Tymczasem na boisku wcale nie było różowo. Chociaż w 29 minucie kontaktowego gola zdobywa Cornel - z rzutu wolnego. No ale w końcu Cornel jest specjalistą od wykonywania rzutów wolnych więc ta bramka nie dziwi. Ale wciąż Młoty nie potrafią przebić się na pole bramkowe rywali i wciąż zbyt mało cisną. Gwizdek sędziego obwieszcza przerwę. Na tablicy 1-0 dla gospodarzy. Na trybunach (w sektorze gości) z jednej strony strach przed tym, że Młoty jednak nie dadzą rady przełamać żelaznej obrony Grodziszczan a z drugiej strony (w sektorach gości) strach przed tym, że piłkarze FC Grodzisk nie wytrzymają presji wyniku i ulegną.
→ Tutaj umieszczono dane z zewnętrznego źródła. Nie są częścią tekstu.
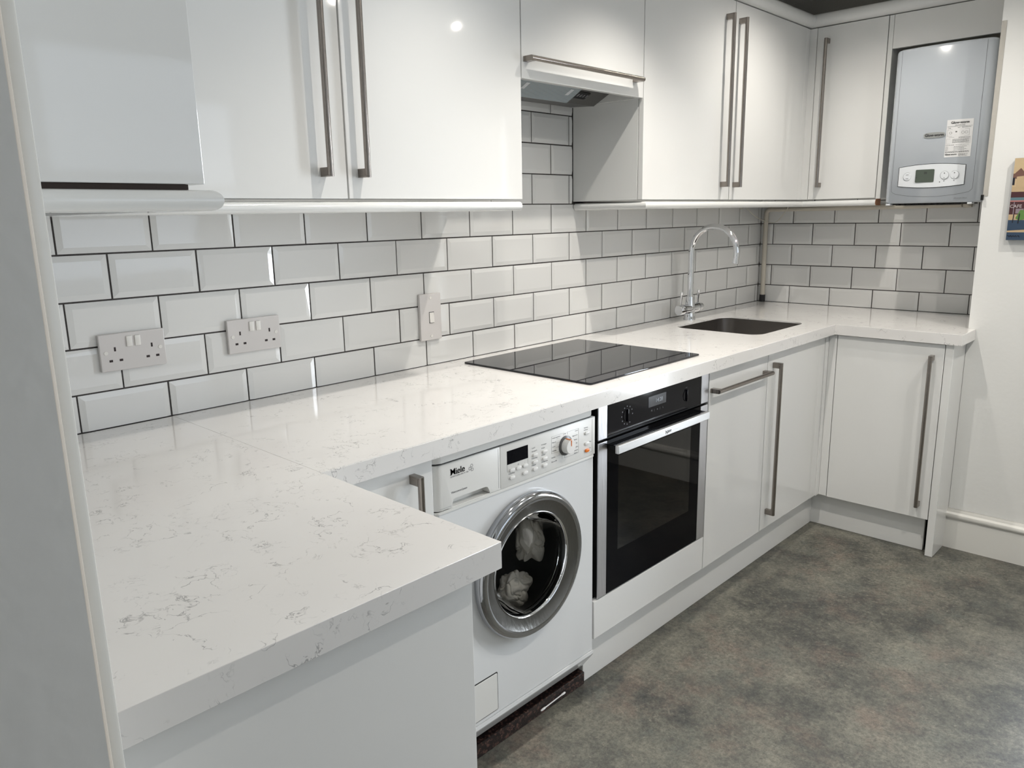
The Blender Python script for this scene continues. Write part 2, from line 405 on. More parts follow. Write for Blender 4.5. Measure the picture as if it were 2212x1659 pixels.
# projecting wall that closes the far run, with a window further along
bm = B()
NX, NY = 2.83, -1.091
WY0, WY1, WZ0, WZ1 = -2.14, -1.60, 0.35, 1.98
box(bm, NX, 3.28, NY - 0.12, NY, 0, CEIL)
box(bm, NX, NX + 0.15, WY1, NY - 0.12, 0, CEIL)
box(bm, NX, NX + 0.15, -3.40, WY0, 0, CEIL)
box(bm, NX, NX + 0.15, WY0, WY1, 0, WZ0); box(bm, NX, NX + 0.15, WY0, WY1, WZ1, CEIL)
struct('wall_right_front', bm, paint)
def window(name, axis, c, u0, u1, z0, z1, depth):
    bm = B(); t = 0.05
    def bb(a, b, c0, c1):
        if axis == 'x': box(bm, c, c + depth, a, b, c0, c1, 0.004)
        else: box(bm, a, b, c - depth, c, c0, c1, 0.004)
    bb(u0, u0 + t, z0, z1); bb(u1 - t, u1, z0, z1); bb(u0, u1, z0, z0 + t); bb(u0, u1, z1 - t, z1); bb(u0, u1, (z0 + z1) / 2 - .02, (z0 + z1) / 2 + .02)
    o = struct(name, bm, skirt_m)
    bm = B(); cc = c + depth / 2 if axis == 'x' else c - depth / 2
    if axis == 'x': box(bm, cc - .003, cc + .003, u0 + t, u1 - t, z0 + t, z1 - t)
    else: box(bm, u0 + t, u1 - t, cc - .003, cc + .003, z0 + t, z1 - t)
    obj('window_pane', bm, pane_glass, o)
window('window_1', 'x', NX + 0.06, WY0, WY1, WZ0, WZ1, 0.06)
bm = B()
box(bm, -0.50, 0.45, -3.52, -3.40, 0, CEIL); box(bm, 1.95, 2.98, -3.52, -3.40, 0, CEIL)
box(bm, 0.45, 1.95, -3.52, -3.40, 0, 1.0); box(bm, 0.45, 1.95, -3.52, -3.40, 2.1, CEIL)
struct('wall_front', bm, paint)
window('window_2_added', 'y', -3.45, 0.45, 1.95, 1.0, 2.1, 0.06)  # invented rear window, added to carry the fill light
LX = -0.38
bm = B()
box(bm, LX - 0.12, LX, -1.27, 0.12, 0, CEIL); box(bm, LX - 0.12, LX, -3.40, -2.12, 0, CEIL); box(bm, LX - 0.12, LX, -2.12, -1.27, 2.05, CEIL)
struct('wall_left', bm, paint)
bm = B()   # hallway beyond the doorway
box(bm, -1.62, -1.50, -3.5, 0.12, 0, CEIL); box(bm, -1.5, LX - 0.12, -0.02, 0.12, 0, CEIL); box(bm, -1.5, -0.50, -3.52, -3.40, 0, CEIL)
struct('wall_hallway', bm, paint)
bm = B()   # door frame: architrave, lining and rebate seen edge-on beside the lens
box(bm, LX + 0.0005, -0.363, -1.2505, -1.185, 0, 2.10, 0.003, 2, 1)  # architrave: same woodwork, its stronger light put into a paler colour
box(bm, -0.4185, -0.3735, -1.257, -1.200, 0, 2.06, 0.0025, 2)
box(bm, LX - 0.125, -0.4190, -1.268, -1.215, 0, 2.06, 0.002)
bm2 = bm
struct('trim_1', bm2, [trim_m, skirt_m], 40)
bm = B()
box(bm, LX + 0.0005, -0.363, -2.185, -2.10, 0, 2.10, 0.003); box(bm, LX - 0.125, LX, -2.12, -2.095, 0, 2.06, 0.002)
box(bm, LX - 0.125, -0.363, -2.12, -1.26, 2.035, 2.10, 0.003)
struct('trim_2', bm, trim_m, 40)
# skirting on the projecting wall
prof = [(0, 0), (-0.022, 0), (-0.022, 0.118), (-0.019, 0.122), (-0.019, 0.126), (-0.026, 0.130), (-0.028, 0.137), (-0.024, 0.146), (-0.014, 0.152), (-0.010, 0.160), (0, 0.163)]
bm = B(); prism(bm, [(NX + a - 0.0002, b) for a, b in prof], 'y', -3.39, NY + 0.002)
for v in bm.verts: pass
struct('baseboard_right', bm, skirt_m, 40)
bm = B(); prism(bm, [(-3.3998 - a, b) for a, b in prof], 'x', -0.37, NX - 0.03)
struct('baseboard_front', bm, skirt_m, 40)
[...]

Zawodnicy już wybiegają na boisko aby rozegrać drugą połowę - trener gości szykuje pierwszą zmianę. I ledwie sędzia wznawia mecz a już ściąga 18-letniego Tomalę aby wpuścić dużo bardziej doświadczonego 26-letniego Strindberga. Jednym słowem trener gości jeszcze bardziej wzmacnia obronę. Młoty z kolei coraz częściej zapędzają się pod bramkę rywali ale wyrównujący (w dwumeczu rzecz jasna) gol nie pada. Z kolei rywale niemalże nie wychodzą z własnej połowy... Punktem zwrotnym w meczu było zdjęcie Neagla z boiska za drugą żółtą kartkę - w 76 minucie. To dodało skrzydeł Młotkowcom, którzy zaczęli bombardować bramkę Boudiera. I na rezultat nie trzeba było długo czekać. Już w 78 minucie Puli strzałem po ziemi zdobywa upragnioną bramkę. 2-0 w meczu i 2-2 w rywalizacji. Ale to wciąż oznacza dogrywkę. Jednakże dogrywkę gdzie rywale będą grać w dziesiątkę... Jeszcze Bull strzela w poprzeczkę i już wydaje się, że mimo wszystko będzie dogrywka, kiedy sędzia za jakieś bliżej nieokreślone przewinienie dyktuje rzut karny! Trybuny zamarły... Bull spokojnie ustawia piłkę na 11 metrze i tak jak na treningach spokojnie i niedbale podbiega do piłki i....... GOOOOOOOOL! 3-0 dla Młotków i to oni są w półfinale!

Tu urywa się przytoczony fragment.